In the listing below, find every line with the string "part" and pull it out.
········
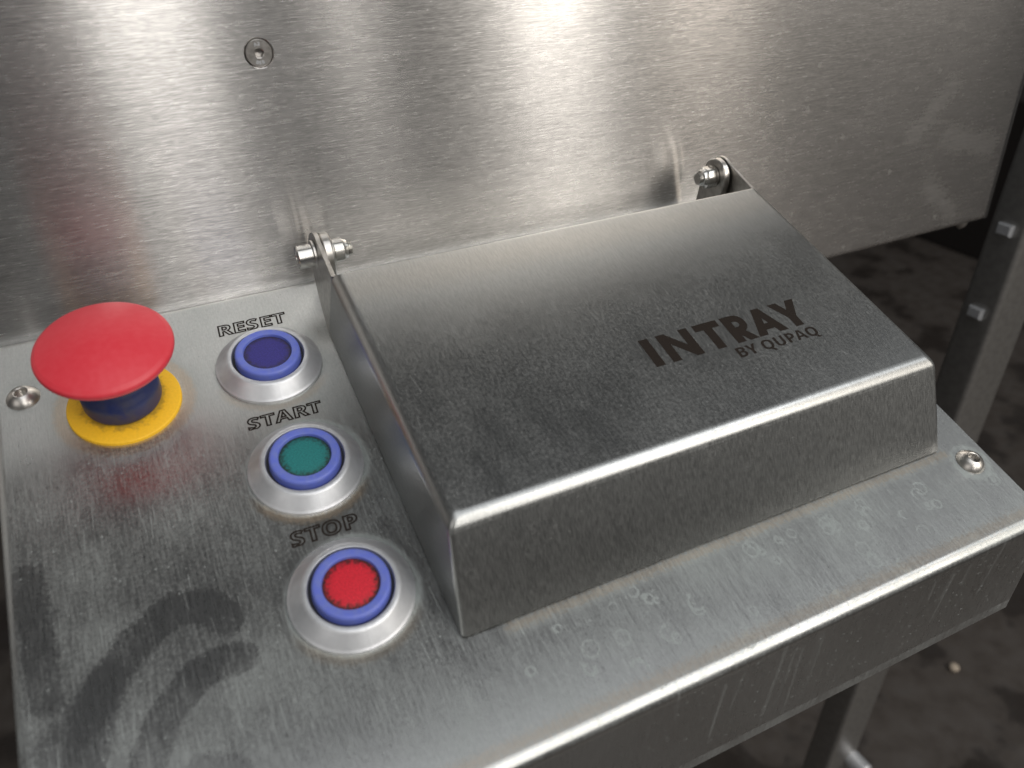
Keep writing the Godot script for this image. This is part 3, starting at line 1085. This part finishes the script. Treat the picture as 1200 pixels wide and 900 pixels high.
# ---------------------------------------------------------------- floor and frame beyond
func surroundings() -> void:
	var w := 1024
	var a := noise(w, w, 71, 0.006, FastNoiseLite.TYPE_SIMPLEX_SMOOTH, 5)
	var b := noise(w, w, 72, 0.03, FastNoiseLite.TYPE_SIMPLEX_SMOOTH, 4)
	var im := Image.create_empty(w, w, false, Image.FORMAT_RGB8)
	var rg := Image.create_empty(w, w, false, Image.FORMAT_RGB8)
	for y in w:
		for x in w:
			var k := y * w + x
			var n := a[k] / 255.0
			var m := b[k] / 255.0 - 0.5
			var stain := 0.7 * smoothstep(0.5, 0.75, n + m * 0.35)
			var c := Color(0.08, 0.066, 0.056).lerp(Color(0.056, 0.05, 0.046), m + 0.5) * (1.0 + m * 0.8)
			im.set_pixel(x, y, c.lerp(Color(0.022, 0.018, 0.016), stain).clamp().linear_to_srgb())
			rg.set_pixel(x, y, Color.WHITE * clampf(lerpf(0.6, 0.15, stain) + m * 0.2, 0, 1))
	var fm := plain(Color.WHITE, 1.0)
	fm.albedo_texture = ImageTexture.create_from_image(im)
	fm.roughness_texture = ImageTexture.create_from_image(rg)
	fm.uv1_scale = Vector3(8, 8, 1)
	var fl := MB.new()
	fl.flat_quad(Vector3(-6000, 0, -6000), Vector3(6000, 0, -6000), Vector3(6000, 0, 6000), Vector3(-6000, 0, 6000), Vector3.UP)
	var o := part("floor", fl, fm, self)
	o.position = Vector3(0, -0.95, 0)
	o.set_meta("kind", "structure")
	tag(o, "dark brown workshop floor with black oily stains", "floor")
	# the frame post to the right
	var post := thing("frame_post", "dark upright steel frame post with small square clips to the right of the panel", "post", Vector3(417, -950, -127), false)
	post.rotation.z = -0.1
	var mb := MB.new()
	var prof := PackedVector2Array()
	for q in [[0, 12, PI], [40, 12, -PI / 2], [40, 40, 0], [0, 40, PI / 2]]:
		for s in 5:
			var t: float = q[2] + PI / 2 * s / 4.0
			var cx: float = clampf(q[0], 4, 36)
			var cz: float = clampf(q[1], 16, 36)
			prof.append(Vector2(cx + 4 * cos(t), cz + 4 * sin(t) - 40))
	mb.plate(prof, 0.0, 1400.0, func(aa: float, bb: float, cc: float) -> Vector3: return Vector3(aa, cc, bb), 0.3)
	part("square_tube", mb, M.dark_steel, post)
	for y in [833.0, 895.0]:
		var h := MB.new()
		h.plate(PackedVector2Array([Vector2(y - 4, -19), Vector2(y + 4, -19), Vector2(y + 4, -8), Vector2(y - 4, -8)]), 0.5, -4.5, func(aa: float, bb: float, cc: float) -> Vector3: return Vector3(cc, aa, bb), 1.0)
		part("clip", h, M.alu, post)
	var f := MB.new()
	f.lathe([Vector3(0, 20.0, 0), Vector3(7.0, 20.0, 0), Vector3(9.0, 18.0, 0), Vector3(9.0, 0, 0)], 32, Vector3(33, 338, 0), Basis(Vector3.RIGHT, PI / 2))
	part("stud", f, M.alu, post)
	# low dark machine base behind
	var base := thing("machine_base", "black low machine base in the shadow beneath the back panel", "machine base", Vector3(2450, -950, -1350), false)
	mb = MB.new()
	mb.plate(PackedVector2Array([Vector2(0, 0), Vector2(900, 0), Vector2(900, 1700), Vector2(0, 1700)]), 0.0, 520.0, func(aa: float, bb: float, cc: float) -> Vector3: return Vector3(aa, cc, -1700 + bb), 6.0)
	part("base_block", mb, M.black, base)
	# a pebble on the floor
	var peb := thing("pebble", "small pale pebble lying on the dark floor below the panel's right corner", "pebble", Vector3(968, -948, -308), false)
	mb = MB.new()
	mb.lathe(rounded([Vector2(0, 7.5), Vector2(5, 7.5), Vector2(8.5, 3), Vector2(6, -2.5), Vector2(0, -2.5)], [0, 2.5, 2.0, 1.5, 0]), 24)
	part("stone", mb, plain(Color(0.45, 0.38, 0.3), 0.7), peb)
········
▶ [OUTPUT FOR THIS EXERCISE]:
Keep writing the Godot script for this image. This is part 3, starting at line 1085. This part finishes the script. Treat the picture as 1200 pixels wide and 900 pixels high.
	var o := part("floor", fl, fm, self)
	part("square_tube", mb, M.dark_steel, post)
		part("clip", h, M.alu, post)
	part("stud", f, M.alu, post)
	part("base_block", mb, M.black, base)
	part("stone", mb, plain(Color(0.45, 0.38, 0.3), 0.7), peb)